**THE EXERCISE:** Exactly the lines between the line containing "Reconstruct this image" and the line containing "SC = bpy.context.scene", together with those two lines, are to be output.
# # # # #
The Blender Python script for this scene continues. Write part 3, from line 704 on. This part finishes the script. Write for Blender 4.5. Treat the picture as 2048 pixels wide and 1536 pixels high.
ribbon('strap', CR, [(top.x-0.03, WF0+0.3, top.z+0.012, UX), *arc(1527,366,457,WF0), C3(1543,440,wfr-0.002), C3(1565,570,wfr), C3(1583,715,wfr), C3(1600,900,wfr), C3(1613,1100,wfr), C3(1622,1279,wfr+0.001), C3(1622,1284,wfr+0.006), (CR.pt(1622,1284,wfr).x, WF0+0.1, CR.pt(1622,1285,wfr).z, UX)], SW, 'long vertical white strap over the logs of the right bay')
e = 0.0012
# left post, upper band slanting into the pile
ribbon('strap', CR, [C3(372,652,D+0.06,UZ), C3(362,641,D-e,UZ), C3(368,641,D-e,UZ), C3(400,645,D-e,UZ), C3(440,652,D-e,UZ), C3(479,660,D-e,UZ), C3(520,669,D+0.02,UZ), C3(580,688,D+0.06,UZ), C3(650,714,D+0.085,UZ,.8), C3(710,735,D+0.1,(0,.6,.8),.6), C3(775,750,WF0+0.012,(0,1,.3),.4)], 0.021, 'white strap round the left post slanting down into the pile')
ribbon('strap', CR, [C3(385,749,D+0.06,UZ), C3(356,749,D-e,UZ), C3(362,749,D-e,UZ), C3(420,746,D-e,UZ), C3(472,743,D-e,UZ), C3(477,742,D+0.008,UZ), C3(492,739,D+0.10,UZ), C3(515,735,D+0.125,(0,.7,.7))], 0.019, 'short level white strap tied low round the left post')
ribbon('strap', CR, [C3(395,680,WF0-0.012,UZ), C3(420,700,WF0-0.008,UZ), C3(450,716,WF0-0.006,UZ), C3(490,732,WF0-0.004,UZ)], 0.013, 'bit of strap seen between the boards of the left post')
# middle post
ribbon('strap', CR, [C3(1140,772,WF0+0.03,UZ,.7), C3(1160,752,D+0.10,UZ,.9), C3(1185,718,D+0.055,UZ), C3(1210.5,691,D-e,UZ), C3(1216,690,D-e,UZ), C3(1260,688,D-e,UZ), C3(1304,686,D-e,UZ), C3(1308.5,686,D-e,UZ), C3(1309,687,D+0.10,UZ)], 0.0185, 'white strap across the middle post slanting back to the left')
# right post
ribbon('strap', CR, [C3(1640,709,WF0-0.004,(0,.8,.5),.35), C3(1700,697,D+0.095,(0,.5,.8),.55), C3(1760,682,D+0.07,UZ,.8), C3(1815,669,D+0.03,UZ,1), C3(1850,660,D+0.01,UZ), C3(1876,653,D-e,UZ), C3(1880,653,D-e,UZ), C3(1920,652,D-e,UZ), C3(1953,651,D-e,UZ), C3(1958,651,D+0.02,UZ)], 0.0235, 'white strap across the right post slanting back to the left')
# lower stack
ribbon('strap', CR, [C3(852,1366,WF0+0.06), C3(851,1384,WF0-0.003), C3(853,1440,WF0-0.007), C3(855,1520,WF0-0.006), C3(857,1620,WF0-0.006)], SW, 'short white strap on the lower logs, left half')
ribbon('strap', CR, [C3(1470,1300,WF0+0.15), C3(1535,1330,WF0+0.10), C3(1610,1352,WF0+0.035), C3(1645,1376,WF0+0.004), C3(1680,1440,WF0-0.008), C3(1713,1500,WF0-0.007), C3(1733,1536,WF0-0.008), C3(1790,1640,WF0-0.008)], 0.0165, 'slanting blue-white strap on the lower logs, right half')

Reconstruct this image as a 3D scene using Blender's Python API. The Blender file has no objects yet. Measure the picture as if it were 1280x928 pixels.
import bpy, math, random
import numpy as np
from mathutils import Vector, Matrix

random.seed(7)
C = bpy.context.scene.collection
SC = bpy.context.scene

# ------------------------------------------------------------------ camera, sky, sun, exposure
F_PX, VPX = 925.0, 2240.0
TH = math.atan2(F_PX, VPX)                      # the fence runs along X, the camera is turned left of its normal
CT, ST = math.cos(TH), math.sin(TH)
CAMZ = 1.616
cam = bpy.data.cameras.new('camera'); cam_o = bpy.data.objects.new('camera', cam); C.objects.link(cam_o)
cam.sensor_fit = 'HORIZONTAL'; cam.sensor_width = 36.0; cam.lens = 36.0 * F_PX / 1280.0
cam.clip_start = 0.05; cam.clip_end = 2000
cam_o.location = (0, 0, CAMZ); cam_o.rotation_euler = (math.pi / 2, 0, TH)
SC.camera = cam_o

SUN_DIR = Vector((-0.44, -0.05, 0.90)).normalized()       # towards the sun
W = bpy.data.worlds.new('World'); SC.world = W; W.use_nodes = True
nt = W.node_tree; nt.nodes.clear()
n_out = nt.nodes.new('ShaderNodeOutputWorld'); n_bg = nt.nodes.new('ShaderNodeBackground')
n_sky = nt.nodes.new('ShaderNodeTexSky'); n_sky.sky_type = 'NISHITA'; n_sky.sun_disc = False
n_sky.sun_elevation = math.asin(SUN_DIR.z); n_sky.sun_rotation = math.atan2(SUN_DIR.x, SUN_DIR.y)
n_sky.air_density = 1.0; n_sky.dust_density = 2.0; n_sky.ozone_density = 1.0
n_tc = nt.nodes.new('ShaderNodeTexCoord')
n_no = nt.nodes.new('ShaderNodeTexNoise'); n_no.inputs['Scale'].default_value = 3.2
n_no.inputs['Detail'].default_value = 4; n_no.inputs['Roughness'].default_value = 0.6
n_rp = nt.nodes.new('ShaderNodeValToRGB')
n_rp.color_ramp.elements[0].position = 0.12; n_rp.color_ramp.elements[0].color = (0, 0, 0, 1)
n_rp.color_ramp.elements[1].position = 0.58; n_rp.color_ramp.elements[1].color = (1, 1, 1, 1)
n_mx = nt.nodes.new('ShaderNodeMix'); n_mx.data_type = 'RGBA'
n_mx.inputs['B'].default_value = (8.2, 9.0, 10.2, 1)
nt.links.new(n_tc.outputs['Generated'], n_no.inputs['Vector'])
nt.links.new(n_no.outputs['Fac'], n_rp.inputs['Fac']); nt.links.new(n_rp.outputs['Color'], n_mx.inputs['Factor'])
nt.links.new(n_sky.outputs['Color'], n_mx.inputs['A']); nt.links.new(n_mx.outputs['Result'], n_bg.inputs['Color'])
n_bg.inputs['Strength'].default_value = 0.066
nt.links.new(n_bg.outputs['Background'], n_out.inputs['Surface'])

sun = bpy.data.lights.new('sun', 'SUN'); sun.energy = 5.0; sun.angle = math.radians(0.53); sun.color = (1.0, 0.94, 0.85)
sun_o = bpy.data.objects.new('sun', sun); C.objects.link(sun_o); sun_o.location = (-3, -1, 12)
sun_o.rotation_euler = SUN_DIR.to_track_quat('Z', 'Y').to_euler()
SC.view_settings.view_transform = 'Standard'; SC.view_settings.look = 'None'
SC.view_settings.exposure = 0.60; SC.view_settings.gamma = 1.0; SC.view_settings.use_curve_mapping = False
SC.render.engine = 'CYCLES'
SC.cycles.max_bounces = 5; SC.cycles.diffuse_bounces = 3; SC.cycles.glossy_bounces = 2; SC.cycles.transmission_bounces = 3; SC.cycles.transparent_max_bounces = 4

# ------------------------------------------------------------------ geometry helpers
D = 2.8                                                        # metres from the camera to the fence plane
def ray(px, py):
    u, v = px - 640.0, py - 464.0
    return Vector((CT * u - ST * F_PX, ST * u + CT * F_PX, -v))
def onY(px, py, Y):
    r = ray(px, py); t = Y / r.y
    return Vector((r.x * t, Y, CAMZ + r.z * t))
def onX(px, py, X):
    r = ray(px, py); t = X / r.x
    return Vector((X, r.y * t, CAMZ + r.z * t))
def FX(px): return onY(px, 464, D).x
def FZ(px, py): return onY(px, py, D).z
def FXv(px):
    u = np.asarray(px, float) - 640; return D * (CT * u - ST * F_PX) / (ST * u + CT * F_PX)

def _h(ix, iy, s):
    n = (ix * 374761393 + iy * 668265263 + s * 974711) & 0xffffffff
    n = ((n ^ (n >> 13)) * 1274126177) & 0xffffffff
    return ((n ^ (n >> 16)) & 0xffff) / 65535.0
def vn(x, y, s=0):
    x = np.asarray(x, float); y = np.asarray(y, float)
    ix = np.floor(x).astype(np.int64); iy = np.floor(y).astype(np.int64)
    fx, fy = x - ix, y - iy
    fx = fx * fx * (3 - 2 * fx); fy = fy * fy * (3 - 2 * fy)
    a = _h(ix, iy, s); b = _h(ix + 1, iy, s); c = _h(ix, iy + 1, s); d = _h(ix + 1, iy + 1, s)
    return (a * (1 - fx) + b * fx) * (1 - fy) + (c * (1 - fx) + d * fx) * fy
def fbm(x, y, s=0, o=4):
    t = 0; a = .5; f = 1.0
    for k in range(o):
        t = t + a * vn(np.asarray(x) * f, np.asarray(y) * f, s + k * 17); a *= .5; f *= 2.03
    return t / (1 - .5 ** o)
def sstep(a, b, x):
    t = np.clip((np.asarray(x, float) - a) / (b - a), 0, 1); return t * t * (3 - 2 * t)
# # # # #
**RESULT OF THIS TASK:**
Reconstruct this image as a 3D scene using Blender's Python API. The Blender file has no objects yet. Measure the picture as if it were 1280x928 pixels.
import bpy, math, random
import numpy as np
from mathutils import Vector, Matrix

random.seed(7)
C = bpy.context.scene.collection
SC = bpy.context.scene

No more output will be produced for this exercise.